▶ _Do this_: All of the records below should be output exactly.

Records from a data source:
--- start ---
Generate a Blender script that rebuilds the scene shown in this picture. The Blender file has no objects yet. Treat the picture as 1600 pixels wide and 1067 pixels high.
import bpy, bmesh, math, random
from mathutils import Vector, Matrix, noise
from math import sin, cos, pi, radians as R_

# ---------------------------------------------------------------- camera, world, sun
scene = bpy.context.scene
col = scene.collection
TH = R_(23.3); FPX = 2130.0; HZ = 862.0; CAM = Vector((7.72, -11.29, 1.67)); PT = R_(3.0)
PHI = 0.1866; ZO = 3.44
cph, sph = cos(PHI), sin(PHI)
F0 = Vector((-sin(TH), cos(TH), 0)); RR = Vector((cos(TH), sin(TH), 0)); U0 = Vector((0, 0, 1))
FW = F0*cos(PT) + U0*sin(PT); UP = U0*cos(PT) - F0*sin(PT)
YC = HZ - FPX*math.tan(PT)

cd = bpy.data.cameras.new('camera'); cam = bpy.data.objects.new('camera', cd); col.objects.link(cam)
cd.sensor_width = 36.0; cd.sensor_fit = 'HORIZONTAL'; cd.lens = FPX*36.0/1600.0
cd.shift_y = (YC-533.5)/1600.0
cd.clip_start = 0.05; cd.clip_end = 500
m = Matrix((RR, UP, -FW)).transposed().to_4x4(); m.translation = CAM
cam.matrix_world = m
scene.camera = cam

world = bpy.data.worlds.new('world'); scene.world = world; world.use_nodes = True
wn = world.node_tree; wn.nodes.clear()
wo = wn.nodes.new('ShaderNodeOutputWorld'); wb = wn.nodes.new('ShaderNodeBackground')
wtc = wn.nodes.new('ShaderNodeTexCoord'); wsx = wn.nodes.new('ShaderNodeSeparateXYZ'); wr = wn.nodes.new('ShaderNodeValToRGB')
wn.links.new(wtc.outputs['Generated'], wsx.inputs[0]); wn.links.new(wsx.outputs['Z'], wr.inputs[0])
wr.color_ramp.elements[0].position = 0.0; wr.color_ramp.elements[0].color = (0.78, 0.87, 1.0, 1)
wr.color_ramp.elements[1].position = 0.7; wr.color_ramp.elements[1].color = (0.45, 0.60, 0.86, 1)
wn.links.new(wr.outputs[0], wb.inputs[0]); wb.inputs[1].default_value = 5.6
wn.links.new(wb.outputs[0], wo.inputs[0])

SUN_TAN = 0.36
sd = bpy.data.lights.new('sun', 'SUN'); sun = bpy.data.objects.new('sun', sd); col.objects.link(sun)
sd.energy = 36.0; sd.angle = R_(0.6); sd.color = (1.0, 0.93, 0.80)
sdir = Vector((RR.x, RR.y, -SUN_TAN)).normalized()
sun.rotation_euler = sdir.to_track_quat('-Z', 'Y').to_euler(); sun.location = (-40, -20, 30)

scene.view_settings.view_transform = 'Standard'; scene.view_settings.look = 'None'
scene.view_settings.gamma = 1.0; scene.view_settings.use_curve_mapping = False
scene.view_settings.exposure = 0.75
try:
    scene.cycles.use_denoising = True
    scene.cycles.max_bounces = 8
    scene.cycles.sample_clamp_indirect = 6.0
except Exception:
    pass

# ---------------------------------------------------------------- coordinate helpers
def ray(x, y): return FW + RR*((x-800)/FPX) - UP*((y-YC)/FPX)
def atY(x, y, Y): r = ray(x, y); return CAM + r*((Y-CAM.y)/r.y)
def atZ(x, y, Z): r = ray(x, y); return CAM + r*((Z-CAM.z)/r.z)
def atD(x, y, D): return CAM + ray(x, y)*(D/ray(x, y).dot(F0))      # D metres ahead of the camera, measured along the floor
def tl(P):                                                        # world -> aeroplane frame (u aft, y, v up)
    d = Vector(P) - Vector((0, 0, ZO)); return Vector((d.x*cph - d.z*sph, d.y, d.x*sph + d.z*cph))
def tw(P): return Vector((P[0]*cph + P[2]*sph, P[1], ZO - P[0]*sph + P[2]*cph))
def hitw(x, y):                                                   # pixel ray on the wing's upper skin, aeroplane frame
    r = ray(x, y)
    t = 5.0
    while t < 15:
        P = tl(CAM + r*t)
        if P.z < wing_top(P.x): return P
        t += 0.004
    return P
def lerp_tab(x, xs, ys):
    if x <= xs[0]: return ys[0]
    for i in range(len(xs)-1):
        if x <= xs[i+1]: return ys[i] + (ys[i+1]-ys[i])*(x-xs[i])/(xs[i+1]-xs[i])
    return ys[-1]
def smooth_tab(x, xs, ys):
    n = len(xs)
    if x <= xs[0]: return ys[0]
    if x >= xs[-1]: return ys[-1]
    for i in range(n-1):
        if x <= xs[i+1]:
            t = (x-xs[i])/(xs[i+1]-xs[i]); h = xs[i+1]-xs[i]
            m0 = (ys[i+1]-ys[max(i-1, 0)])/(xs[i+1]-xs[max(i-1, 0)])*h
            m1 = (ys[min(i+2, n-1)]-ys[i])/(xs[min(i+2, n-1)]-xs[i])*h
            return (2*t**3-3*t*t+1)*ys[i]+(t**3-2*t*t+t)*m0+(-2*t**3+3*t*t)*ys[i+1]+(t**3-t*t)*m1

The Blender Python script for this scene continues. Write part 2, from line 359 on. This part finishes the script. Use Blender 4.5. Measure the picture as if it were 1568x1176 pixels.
--- end ---
▶ _Solution_:
Generate a Blender script that rebuilds the scene shown in this picture. The Blender file has no objects yet. Treat the picture as 1600 pixels wide and 1067 pixels high.
import bpy, bmesh, math, random
from mathutils import Vector, Matrix, noise
from math import sin, cos, pi, radians as R_

# ---------------------------------------------------------------- camera, world, sun
scene = bpy.context.scene
col = scene.collection
TH = R_(23.3); FPX = 2130.0; HZ = 862.0; CAM = Vector((7.72, -11.29, 1.67)); PT = R_(3.0)
PHI = 0.1866; ZO = 3.44
cph, sph = cos(PHI), sin(PHI)
F0 = Vector((-sin(TH), cos(TH), 0)); RR = Vector((cos(TH), sin(TH), 0)); U0 = Vector((0, 0, 1))
FW = F0*cos(PT) + U0*sin(PT); UP = U0*cos(PT) - F0*sin(PT)
YC = HZ - FPX*math.tan(PT)

cd = bpy.data.cameras.new('camera'); cam = bpy.data.objects.new('camera', cd); col.objects.link(cam)
cd.sensor_width = 36.0; cd.sensor_fit = 'HORIZONTAL'; cd.lens = FPX*36.0/1600.0
cd.shift_y = (YC-533.5)/1600.0
cd.clip_start = 0.05; cd.clip_end = 500
m = Matrix((RR, UP, -FW)).transposed().to_4x4(); m.translation = CAM
cam.matrix_world = m
scene.camera = cam

world = bpy.data.worlds.new('world'); scene.world = world; world.use_nodes = True
wn = world.node_tree; wn.nodes.clear()
wo = wn.nodes.new('ShaderNodeOutputWorld'); wb = wn.nodes.new('ShaderNodeBackground')
wtc = wn.nodes.new('ShaderNodeTexCoord'); wsx = wn.nodes.new('ShaderNodeSeparateXYZ'); wr = wn.nodes.new('ShaderNodeValToRGB')
wn.links.new(wtc.outputs['Generated'], wsx.inputs[0]); wn.links.new(wsx.outputs['Z'], wr.inputs[0])
wr.color_ramp.elements[0].position = 0.0; wr.color_ramp.elements[0].color = (0.78, 0.87, 1.0, 1)
wr.color_ramp.elements[1].position = 0.7; wr.color_ramp.elements[1].color = (0.45, 0.60, 0.86, 1)
wn.links.new(wr.outputs[0], wb.inputs[0]); wb.inputs[1].default_value = 5.6
wn.links.new(wb.outputs[0], wo.inputs[0])

SUN_TAN = 0.36
sd = bpy.data.lights.new('sun', 'SUN'); sun = bpy.data.objects.new('sun', sd); col.objects.link(sun)
sd.energy = 36.0; sd.angle = R_(0.6); sd.color = (1.0, 0.93, 0.80)
sdir = Vector((RR.x, RR.y, -SUN_TAN)).normalized()
sun.rotation_euler = sdir.to_track_quat('-Z', 'Y').to_euler(); sun.location = (-40, -20, 30)

scene.view_settings.view_transform = 'Standard'; scene.view_settings.look = 'None'
scene.view_settings.gamma = 1.0; scene.view_settings.use_curve_mapping = False
scene.view_settings.exposure = 0.75
try:
    scene.cycles.use_denoising = True
    scene.cycles.max_bounces = 8
    scene.cycles.sample_clamp_indirect = 6.0
except Exception:
    pass

# ---------------------------------------------------------------- coordinate helpers
def ray(x, y): return FW + RR*((x-800)/FPX) - UP*((y-YC)/FPX)
def atY(x, y, Y): r = ray(x, y); return CAM + r*((Y-CAM.y)/r.y)
def atZ(x, y, Z): r = ray(x, y); return CAM + r*((Z-CAM.z)/r.z)
def atD(x, y, D): return CAM + ray(x, y)*(D/ray(x, y).dot(F0))      # D metres ahead of the camera, measured along the floor
def tl(P):                                                        # world -> aeroplane frame (u aft, y, v up)
    d = Vector(P) - Vector((0, 0, ZO)); return Vector((d.x*cph - d.z*sph, d.y, d.x*sph + d.z*cph))
def tw(P): return Vector((P[0]*cph + P[2]*sph, P[1], ZO - P[0]*sph + P[2]*cph))
def hitw(x, y):                                                   # pixel ray on the wing's upper skin, aeroplane frame
    r = ray(x, y)
    t = 5.0
    while t < 15:
        P = tl(CAM + r*t)
        if P.z < wing_top(P.x): return P
        t += 0.004
    return P
def lerp_tab(x, xs, ys):
    if x <= xs[0]: return ys[0]
    for i in range(len(xs)-1):
        if x <= xs[i+1]: return ys[i] + (ys[i+1]-ys[i])*(x-xs[i])/(xs[i+1]-xs[i])
    return ys[-1]
def smooth_tab(x, xs, ys):
    n = len(xs)
    if x <= xs[0]: return ys[0]
    if x >= xs[-1]: return ys[-1]
    for i in range(n-1):
        if x <= xs[i+1]:
            t = (x-xs[i])/(xs[i+1]-xs[i]); h = xs[i+1]-xs[i]
            m0 = (ys[i+1]-ys[max(i-1, 0)])/(xs[i+1]-xs[max(i-1, 0)])*h
            m1 = (ys[min(i+2, n-1)]-ys[i])/(xs[min(i+2, n-1)]-xs[i])*h
            return (2*t**3-3*t*t+1)*ys[i]+(t**3-2*t*t+t)*m0+(-2*t**3+3*t*t)*ys[i+1]+(t**3-t*t)*m1

The Blender Python script for this scene continues. Write part 2, from line 359 on. This part finishes the script. Use Blender 4.5. Measure the picture as if it were 1568x1176 pixels.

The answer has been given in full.